:: DATASET EXTRACT ::

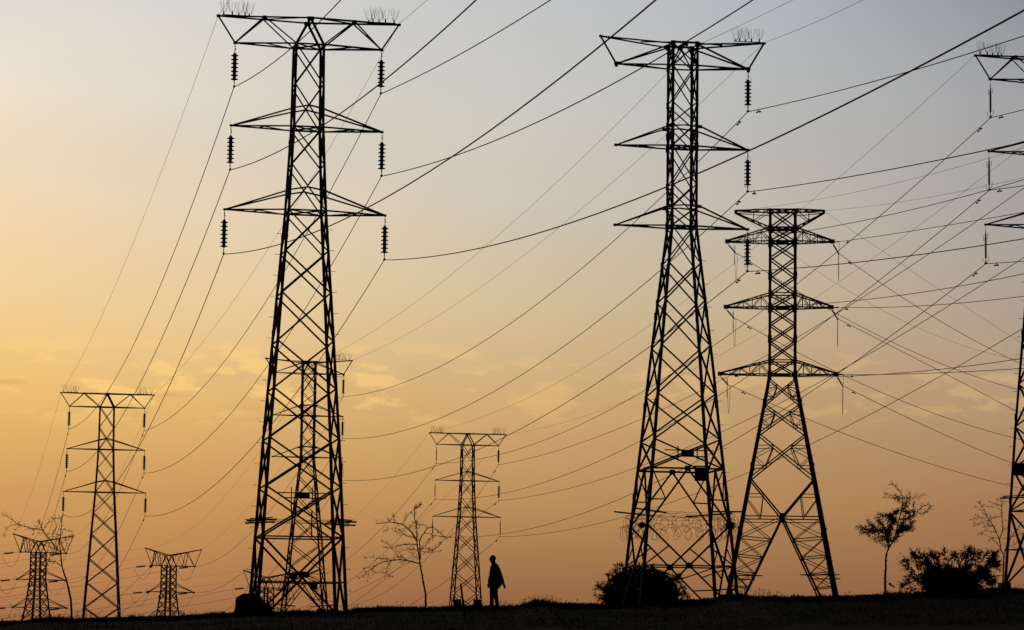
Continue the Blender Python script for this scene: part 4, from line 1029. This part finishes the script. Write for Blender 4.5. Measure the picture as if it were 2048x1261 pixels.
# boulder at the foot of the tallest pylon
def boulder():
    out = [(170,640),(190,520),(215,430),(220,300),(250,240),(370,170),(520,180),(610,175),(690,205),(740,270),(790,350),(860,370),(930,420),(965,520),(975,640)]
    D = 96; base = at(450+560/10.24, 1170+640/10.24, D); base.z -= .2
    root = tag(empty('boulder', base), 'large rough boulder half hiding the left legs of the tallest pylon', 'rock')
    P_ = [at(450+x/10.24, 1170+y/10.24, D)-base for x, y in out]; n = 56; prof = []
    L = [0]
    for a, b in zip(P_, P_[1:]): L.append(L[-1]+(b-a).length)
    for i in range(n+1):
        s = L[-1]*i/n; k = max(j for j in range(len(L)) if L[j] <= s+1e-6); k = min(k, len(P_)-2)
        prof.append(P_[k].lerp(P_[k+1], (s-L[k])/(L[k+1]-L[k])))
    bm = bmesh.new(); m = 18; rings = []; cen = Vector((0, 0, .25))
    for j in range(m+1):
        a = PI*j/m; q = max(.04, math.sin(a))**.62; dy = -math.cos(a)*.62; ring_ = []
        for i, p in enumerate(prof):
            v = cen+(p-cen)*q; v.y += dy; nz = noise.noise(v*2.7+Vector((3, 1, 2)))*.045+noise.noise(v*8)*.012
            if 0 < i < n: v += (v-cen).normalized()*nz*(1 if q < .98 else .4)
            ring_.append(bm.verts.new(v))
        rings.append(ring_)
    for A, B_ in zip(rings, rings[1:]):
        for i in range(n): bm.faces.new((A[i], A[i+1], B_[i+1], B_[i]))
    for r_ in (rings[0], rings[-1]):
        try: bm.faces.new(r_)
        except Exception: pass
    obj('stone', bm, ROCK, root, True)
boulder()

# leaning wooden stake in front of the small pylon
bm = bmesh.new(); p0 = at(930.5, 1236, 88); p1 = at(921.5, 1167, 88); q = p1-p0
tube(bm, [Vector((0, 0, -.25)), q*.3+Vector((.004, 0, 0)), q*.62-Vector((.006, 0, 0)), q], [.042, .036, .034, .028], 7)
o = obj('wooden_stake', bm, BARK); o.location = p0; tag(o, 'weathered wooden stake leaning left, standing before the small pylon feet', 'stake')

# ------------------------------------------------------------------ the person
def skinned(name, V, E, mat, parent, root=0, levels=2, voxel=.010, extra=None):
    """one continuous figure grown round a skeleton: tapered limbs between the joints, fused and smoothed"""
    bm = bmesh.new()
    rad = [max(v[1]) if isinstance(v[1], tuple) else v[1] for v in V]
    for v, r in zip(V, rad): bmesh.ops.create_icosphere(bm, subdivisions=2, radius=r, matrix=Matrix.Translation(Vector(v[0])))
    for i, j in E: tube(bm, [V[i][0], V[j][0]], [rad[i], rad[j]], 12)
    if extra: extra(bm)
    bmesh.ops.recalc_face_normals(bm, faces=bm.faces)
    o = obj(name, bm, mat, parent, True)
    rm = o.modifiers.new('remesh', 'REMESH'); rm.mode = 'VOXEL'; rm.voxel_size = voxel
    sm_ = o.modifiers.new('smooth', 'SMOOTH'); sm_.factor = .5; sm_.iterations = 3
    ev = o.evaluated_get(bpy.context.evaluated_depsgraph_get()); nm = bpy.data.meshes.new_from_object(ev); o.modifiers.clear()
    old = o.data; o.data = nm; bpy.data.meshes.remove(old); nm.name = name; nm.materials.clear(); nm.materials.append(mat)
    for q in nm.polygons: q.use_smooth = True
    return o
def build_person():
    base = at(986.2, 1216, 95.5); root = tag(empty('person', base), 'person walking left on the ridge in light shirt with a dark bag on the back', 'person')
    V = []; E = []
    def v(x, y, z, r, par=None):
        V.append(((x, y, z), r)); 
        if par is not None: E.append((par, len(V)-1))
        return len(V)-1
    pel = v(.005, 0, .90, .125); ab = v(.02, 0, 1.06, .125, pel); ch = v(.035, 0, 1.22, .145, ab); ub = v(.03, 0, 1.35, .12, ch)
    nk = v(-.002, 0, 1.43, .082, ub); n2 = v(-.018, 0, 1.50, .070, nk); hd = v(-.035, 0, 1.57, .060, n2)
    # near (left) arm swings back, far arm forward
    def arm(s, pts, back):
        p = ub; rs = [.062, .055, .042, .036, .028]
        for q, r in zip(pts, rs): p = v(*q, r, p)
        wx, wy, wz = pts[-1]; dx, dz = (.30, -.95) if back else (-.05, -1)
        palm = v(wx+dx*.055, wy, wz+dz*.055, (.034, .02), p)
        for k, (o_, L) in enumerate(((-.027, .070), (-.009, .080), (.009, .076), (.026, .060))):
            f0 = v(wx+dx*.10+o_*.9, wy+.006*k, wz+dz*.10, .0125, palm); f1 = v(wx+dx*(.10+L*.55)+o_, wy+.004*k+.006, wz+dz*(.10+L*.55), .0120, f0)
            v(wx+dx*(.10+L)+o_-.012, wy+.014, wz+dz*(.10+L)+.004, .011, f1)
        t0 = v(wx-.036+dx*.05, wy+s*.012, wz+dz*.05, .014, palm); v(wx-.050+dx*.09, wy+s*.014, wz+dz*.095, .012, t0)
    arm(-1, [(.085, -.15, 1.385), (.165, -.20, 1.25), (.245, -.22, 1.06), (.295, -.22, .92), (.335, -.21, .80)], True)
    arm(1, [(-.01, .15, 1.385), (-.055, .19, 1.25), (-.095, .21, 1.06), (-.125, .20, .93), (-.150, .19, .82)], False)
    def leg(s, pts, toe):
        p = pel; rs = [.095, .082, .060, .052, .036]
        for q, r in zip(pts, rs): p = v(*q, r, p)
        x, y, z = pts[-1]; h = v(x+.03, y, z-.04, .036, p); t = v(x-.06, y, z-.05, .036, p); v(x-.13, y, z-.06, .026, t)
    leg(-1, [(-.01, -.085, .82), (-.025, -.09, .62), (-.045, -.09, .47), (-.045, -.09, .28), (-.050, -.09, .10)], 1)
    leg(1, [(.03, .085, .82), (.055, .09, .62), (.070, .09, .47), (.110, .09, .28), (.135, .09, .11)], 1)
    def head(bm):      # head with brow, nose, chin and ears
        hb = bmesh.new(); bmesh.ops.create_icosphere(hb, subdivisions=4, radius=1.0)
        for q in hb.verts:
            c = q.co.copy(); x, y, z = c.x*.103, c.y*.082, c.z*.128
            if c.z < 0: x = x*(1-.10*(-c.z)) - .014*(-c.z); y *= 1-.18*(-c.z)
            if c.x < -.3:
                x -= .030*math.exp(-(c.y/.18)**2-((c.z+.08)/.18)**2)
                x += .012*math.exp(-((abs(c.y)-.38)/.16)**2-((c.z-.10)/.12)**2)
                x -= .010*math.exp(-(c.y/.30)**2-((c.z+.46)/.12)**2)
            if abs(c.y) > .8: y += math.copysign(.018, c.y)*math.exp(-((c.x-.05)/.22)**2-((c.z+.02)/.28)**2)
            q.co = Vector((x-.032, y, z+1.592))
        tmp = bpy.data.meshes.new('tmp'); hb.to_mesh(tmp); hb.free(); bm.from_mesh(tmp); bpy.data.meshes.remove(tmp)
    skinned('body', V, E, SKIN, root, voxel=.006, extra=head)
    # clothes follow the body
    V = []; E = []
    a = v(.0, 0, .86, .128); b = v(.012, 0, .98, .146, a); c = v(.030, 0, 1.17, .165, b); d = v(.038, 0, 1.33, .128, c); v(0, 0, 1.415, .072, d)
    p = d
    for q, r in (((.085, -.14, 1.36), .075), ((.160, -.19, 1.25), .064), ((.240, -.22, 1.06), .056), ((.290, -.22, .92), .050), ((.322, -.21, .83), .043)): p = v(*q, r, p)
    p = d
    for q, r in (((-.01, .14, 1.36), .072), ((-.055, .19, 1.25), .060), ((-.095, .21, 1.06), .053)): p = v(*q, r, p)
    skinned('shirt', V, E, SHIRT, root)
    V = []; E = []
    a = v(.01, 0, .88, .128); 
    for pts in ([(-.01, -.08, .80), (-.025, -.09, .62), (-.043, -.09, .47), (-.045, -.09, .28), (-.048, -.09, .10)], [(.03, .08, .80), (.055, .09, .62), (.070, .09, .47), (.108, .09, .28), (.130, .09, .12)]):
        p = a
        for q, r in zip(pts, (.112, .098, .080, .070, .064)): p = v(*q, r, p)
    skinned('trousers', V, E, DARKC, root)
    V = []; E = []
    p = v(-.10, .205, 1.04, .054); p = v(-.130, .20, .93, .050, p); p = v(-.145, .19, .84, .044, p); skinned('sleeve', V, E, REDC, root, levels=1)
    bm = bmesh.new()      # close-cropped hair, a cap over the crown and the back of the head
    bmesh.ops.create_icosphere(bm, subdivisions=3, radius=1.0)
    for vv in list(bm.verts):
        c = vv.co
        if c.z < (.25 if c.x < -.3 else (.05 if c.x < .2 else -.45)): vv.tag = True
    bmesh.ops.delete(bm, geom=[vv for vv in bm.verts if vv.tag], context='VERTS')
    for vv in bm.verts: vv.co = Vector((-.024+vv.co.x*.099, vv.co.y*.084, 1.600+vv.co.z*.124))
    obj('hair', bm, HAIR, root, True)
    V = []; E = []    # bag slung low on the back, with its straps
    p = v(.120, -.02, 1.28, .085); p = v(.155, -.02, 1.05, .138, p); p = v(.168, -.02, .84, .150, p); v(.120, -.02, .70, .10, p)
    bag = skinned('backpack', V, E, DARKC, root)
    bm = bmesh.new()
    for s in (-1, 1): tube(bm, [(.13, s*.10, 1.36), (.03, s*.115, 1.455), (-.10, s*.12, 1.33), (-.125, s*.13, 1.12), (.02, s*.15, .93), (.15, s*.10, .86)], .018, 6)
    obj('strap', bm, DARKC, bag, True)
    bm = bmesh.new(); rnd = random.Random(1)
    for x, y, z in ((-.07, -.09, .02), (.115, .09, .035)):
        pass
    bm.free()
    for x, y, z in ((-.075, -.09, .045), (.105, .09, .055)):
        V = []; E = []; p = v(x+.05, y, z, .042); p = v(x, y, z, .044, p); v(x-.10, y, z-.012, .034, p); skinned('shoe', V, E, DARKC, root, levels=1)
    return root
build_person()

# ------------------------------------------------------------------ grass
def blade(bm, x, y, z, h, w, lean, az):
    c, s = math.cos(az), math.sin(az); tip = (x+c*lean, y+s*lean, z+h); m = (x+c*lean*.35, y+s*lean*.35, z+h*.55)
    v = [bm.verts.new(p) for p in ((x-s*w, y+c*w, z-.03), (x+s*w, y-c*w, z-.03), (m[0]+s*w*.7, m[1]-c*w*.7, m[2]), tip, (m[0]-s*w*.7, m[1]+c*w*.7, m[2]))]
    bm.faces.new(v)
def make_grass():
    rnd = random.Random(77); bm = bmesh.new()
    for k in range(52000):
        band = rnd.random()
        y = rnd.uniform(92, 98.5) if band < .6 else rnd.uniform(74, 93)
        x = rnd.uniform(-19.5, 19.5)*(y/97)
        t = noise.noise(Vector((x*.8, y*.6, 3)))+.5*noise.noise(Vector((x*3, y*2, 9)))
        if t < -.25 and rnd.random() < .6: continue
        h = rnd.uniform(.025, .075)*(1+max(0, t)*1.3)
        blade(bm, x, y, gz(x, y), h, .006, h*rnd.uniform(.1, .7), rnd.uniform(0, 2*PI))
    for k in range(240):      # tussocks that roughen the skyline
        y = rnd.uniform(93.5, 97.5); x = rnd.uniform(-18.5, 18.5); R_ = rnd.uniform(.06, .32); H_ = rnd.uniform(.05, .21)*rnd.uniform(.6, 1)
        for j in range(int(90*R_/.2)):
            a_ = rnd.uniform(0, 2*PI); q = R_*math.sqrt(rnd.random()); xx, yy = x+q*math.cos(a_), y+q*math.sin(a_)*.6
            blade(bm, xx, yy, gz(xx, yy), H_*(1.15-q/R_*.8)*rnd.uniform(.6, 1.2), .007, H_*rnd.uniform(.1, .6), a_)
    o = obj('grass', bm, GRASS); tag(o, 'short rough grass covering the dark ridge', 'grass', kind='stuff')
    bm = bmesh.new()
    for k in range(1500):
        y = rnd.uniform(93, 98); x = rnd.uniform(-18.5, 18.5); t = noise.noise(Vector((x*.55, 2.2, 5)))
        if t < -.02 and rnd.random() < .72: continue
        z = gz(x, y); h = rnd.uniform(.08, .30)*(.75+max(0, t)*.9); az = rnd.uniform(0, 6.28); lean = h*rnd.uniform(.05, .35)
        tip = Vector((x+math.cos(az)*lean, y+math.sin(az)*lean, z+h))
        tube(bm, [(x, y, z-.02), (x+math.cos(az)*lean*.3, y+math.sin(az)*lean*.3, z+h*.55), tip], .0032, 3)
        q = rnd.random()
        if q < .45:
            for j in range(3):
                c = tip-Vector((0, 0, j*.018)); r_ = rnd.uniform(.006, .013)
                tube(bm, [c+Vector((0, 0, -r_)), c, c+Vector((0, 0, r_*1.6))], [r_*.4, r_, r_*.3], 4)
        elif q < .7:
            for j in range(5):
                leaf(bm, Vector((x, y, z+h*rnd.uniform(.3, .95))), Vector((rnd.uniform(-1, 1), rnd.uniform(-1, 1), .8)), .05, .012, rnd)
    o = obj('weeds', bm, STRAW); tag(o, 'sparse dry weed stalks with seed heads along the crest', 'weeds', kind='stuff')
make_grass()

:::
:: DATASET EXTRACT ::

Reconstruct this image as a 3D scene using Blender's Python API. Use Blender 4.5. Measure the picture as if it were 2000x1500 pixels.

:::
:: DATASET EXTRACT ::

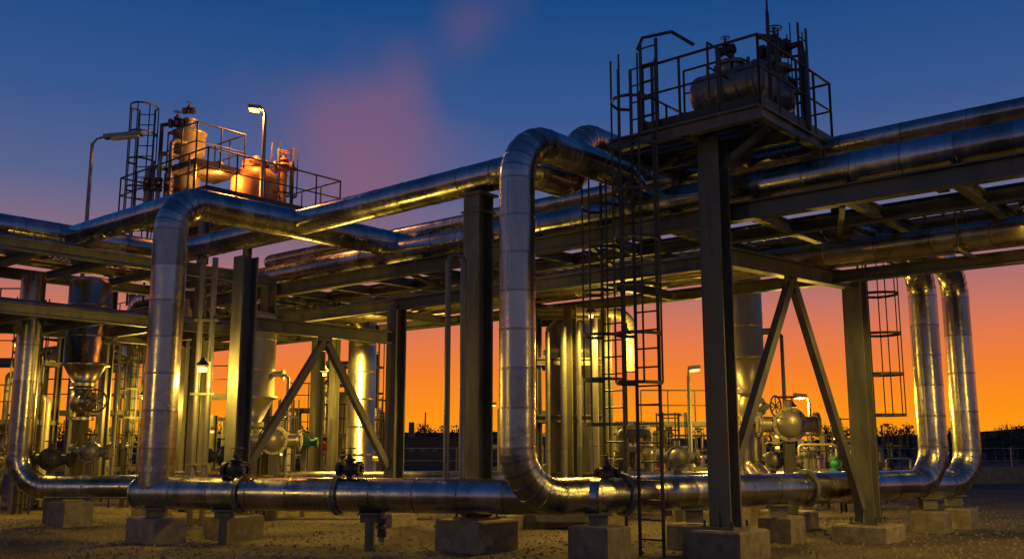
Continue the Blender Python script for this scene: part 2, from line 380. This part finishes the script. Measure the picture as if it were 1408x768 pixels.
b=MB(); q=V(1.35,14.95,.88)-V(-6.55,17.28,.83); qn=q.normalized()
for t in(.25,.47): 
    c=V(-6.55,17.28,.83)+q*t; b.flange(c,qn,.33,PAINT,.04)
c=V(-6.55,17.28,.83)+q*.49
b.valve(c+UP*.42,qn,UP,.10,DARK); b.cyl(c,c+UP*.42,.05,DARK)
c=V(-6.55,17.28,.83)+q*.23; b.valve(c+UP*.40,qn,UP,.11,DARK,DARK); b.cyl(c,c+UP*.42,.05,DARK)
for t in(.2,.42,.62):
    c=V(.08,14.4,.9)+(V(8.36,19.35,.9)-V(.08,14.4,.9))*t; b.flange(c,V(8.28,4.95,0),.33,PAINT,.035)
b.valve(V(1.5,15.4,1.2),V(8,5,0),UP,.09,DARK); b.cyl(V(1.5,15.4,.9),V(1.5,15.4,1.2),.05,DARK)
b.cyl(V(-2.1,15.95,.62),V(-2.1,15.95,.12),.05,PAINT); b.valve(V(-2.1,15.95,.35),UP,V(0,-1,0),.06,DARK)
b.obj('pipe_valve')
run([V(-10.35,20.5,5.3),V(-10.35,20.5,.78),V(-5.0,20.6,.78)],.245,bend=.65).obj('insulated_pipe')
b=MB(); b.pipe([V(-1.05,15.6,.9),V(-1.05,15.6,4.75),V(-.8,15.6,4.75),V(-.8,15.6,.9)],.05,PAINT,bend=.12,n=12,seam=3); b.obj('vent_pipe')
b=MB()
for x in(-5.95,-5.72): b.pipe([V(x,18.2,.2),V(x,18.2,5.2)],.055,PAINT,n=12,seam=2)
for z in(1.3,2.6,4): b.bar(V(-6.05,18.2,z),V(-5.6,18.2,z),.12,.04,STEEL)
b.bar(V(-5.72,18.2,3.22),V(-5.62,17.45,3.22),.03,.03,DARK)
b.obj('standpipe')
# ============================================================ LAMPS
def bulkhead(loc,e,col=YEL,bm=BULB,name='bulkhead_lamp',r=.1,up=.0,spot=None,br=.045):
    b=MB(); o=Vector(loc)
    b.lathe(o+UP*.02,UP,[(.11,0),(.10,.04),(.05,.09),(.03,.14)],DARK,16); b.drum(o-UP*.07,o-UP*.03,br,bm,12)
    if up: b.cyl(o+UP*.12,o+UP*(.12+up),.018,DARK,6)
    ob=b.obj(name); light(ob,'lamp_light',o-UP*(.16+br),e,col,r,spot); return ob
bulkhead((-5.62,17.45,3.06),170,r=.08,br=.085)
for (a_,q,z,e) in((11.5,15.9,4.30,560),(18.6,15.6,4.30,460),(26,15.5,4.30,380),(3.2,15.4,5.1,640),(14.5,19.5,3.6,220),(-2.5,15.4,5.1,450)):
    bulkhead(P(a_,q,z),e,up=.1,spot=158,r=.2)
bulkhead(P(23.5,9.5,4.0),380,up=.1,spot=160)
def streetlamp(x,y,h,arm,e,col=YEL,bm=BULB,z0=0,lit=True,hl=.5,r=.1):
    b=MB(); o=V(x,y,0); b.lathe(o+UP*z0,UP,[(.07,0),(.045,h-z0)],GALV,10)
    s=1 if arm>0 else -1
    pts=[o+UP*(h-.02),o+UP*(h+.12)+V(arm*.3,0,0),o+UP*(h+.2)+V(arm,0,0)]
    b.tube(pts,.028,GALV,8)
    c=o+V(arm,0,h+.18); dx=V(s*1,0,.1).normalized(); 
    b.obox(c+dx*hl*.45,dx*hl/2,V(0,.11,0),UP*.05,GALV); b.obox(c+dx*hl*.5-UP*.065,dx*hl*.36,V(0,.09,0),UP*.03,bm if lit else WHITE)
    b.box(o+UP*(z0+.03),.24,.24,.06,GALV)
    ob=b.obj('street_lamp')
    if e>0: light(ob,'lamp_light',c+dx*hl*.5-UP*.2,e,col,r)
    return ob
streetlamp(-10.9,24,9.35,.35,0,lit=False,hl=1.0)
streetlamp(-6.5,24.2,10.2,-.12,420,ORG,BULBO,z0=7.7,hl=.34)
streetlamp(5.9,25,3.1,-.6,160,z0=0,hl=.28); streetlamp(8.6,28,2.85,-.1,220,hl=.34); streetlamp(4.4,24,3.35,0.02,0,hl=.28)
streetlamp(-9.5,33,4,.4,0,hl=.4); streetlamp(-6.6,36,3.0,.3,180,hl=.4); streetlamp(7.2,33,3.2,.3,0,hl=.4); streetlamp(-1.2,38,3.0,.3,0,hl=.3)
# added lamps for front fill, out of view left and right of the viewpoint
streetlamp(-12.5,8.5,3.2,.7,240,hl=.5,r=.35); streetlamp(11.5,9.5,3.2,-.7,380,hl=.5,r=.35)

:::

GIVEN EXERCISE:
Count how many lines above contain the word "finishes". Reply with the number alone.

EXERCISE ANSWER:
2